* Begin *

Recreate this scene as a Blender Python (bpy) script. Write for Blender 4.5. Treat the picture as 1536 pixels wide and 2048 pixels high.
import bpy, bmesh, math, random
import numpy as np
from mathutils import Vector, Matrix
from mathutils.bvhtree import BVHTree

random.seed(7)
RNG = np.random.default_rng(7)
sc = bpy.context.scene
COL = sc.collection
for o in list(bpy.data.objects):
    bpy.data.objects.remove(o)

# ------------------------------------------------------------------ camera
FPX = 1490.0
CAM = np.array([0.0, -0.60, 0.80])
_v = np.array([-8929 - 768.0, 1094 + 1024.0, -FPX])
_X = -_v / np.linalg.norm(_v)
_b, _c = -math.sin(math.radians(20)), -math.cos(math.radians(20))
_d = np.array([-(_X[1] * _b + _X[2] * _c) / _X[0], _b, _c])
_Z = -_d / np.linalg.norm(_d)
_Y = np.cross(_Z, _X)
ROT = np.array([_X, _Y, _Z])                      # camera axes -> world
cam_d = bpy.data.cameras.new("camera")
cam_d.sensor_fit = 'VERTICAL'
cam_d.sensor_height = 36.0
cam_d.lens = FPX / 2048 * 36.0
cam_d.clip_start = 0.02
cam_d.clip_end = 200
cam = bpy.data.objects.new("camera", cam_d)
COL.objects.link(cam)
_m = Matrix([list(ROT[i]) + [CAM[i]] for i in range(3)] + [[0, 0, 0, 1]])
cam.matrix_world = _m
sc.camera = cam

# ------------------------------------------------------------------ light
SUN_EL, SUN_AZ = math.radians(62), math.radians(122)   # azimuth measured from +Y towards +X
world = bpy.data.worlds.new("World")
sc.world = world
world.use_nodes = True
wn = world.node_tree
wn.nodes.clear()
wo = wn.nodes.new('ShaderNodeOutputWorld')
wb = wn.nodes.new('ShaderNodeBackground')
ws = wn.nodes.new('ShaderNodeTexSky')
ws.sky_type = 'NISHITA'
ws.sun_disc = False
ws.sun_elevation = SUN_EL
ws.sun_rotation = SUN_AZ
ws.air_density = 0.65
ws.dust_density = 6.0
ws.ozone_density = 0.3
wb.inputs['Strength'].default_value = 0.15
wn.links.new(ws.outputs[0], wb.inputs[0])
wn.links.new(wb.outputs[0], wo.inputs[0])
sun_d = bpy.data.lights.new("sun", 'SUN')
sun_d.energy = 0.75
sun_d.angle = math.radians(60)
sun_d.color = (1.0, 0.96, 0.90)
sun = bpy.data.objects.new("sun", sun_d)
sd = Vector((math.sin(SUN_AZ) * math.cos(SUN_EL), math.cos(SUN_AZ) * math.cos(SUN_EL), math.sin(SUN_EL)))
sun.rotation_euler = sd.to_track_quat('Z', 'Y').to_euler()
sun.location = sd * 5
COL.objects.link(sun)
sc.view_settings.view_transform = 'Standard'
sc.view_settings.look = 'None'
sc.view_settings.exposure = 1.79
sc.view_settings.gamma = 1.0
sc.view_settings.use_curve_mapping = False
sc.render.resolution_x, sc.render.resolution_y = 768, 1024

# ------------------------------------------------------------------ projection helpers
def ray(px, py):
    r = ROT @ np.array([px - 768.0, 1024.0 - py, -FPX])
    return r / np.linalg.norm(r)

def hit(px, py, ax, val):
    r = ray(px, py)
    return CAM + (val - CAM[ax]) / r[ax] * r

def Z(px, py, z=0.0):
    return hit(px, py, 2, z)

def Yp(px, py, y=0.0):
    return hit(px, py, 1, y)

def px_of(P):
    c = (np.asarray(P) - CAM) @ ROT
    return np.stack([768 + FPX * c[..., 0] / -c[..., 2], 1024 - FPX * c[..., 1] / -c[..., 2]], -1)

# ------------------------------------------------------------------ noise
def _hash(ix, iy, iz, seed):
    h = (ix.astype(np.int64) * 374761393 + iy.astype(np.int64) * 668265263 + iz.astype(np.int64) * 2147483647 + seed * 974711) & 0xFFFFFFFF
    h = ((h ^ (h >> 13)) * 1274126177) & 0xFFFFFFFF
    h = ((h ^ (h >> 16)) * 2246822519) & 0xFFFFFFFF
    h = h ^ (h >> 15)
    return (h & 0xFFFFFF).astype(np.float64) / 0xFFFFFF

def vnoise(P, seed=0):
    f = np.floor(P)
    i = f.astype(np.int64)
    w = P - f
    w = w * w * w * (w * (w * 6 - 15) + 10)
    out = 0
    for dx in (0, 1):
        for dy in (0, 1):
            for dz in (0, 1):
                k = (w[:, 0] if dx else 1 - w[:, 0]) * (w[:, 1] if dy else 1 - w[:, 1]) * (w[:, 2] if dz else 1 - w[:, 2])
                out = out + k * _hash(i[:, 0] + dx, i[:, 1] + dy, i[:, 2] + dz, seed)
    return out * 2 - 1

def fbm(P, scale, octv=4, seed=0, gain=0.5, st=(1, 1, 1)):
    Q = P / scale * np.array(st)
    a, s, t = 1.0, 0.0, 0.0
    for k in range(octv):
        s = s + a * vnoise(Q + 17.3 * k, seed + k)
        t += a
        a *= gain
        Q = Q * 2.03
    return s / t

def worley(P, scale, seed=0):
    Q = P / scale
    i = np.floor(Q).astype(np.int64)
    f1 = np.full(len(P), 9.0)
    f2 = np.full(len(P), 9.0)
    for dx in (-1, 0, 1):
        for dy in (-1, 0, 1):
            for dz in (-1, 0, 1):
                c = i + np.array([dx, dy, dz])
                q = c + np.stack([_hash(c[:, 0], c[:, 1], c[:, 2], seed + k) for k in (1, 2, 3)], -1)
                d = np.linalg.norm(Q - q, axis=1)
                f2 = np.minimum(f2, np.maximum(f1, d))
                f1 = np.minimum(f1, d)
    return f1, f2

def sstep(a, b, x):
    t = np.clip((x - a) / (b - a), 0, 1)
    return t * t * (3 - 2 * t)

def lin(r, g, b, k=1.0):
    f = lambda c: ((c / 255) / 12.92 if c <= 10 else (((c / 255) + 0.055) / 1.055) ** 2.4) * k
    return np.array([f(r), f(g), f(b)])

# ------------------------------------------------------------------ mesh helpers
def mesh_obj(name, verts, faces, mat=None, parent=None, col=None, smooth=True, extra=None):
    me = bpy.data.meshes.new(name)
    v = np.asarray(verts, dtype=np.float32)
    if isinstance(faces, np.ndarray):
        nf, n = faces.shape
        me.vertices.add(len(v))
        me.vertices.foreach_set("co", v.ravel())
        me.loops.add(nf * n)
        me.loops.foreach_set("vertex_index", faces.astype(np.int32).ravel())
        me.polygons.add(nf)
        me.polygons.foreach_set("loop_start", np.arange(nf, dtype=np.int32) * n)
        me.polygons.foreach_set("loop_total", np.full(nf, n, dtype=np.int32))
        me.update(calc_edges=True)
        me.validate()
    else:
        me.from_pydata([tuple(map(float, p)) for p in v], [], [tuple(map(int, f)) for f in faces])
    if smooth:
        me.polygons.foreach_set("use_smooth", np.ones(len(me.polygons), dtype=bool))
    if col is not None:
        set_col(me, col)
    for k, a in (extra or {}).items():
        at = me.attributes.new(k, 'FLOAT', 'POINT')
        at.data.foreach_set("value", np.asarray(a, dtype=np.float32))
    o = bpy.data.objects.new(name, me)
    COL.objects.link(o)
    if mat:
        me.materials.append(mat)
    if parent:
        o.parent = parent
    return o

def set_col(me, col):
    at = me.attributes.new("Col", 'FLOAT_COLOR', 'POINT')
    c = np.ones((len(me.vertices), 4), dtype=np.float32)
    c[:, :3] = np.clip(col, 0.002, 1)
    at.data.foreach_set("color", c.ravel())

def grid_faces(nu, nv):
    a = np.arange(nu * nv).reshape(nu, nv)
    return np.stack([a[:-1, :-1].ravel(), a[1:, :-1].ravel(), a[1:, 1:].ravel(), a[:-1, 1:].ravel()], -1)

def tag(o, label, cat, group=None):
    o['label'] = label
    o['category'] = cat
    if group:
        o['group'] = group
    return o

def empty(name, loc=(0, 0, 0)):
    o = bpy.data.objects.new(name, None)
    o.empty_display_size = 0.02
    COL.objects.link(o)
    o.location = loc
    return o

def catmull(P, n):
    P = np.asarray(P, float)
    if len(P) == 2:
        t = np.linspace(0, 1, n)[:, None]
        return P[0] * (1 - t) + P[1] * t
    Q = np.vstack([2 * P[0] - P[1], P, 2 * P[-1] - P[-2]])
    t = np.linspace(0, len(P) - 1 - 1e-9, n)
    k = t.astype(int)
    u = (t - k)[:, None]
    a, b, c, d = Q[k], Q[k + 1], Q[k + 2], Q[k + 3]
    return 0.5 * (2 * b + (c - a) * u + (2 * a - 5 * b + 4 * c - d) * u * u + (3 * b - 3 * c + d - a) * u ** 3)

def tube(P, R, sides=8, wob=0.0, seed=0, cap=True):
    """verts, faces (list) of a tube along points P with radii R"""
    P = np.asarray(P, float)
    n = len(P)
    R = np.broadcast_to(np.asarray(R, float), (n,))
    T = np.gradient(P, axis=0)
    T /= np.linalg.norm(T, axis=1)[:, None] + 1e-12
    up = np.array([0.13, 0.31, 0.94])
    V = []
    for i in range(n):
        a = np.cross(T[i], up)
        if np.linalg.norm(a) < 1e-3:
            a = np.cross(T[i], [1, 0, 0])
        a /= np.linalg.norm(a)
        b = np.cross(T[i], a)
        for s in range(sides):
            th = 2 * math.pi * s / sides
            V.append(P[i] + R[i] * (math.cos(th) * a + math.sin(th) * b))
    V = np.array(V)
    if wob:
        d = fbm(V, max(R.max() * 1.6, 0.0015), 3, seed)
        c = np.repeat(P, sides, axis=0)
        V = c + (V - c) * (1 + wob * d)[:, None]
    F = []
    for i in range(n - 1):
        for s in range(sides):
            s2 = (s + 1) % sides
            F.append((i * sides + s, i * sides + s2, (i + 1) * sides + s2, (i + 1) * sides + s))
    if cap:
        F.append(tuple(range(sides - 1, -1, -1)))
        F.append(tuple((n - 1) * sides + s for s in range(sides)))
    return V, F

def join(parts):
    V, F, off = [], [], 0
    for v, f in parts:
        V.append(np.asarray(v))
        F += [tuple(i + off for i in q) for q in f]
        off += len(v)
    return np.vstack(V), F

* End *

» **TASK PROMPT**
Return nothing but the lines from the start of the listing above through the line containing "from mathutils.bvhtree import BVHTree", exactly as given.

» **FINISHED TASK**
Recreate this scene as a Blender Python (bpy) script. Write for Blender 4.5. Treat the picture as 1536 pixels wide and 2048 pixels high.
import bpy, bmesh, math, random
import numpy as np
from mathutils import Vector, Matrix
from mathutils.bvhtree import BVHTree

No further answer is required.